Pub Date: Nov. 1st, 2001
ISBN: 0-312-87869-9
Publisher: Forge

Once again, suspense pro Campbell (Silent Children, 2000, etc.) remains masterfully amusing and intriguing—until his final pages.

Smart dialogue and warm family detail suck the reader willingly in. Young heroine Daniella Logan, 20, is daughter of film producer Teddy Logan, an American in England who, along with his partner Alan Stanley, runs Oxford Films. Teddy has a row of Oscars for his later films, though he began with horror flicks before turning to “uplift.” Daniella, a psychology student, faces the sudden shock of her father’s death in an automobile accident, plus the fact that she may inherit his half of Oxford Films when she comes of age at 22—and that Teddy has made some very bad financial moves that may cost her and other possible inheritors (should she die prematurely) possession of the studio.

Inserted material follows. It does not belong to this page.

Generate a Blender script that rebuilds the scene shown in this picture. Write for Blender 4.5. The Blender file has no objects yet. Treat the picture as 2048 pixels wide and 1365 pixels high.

The day he died, her father opened his safe and gave her some money, at which time she spied a strange box—a box that now has vanished, as has a special book behind his desk, The Bible Decoded. Nancy Drew–like, Daniella searches for the lost box and book and then finds out that a number of deaths turn on some gleaming knives, one of which she finds buried on her father’s grave—where, moreover, she also found a circle of robed strangers performing some kind of ceremony. As it happens, the title and jacket give away the story’s main secret: that several big business magnates the likes of Teddy and others belong to a bloody group that believes the Bible has told them that they will ensure success if they sacrifice their first-born—with knives, if necessary, and on an altar, although some first-borns die in other ways. Since we already deduce most of this, the plot attenuates into tissue-thin melodrama in the last chapters.

Still, Campbell’s fans will find much to their taste—and Daniella immensely likable.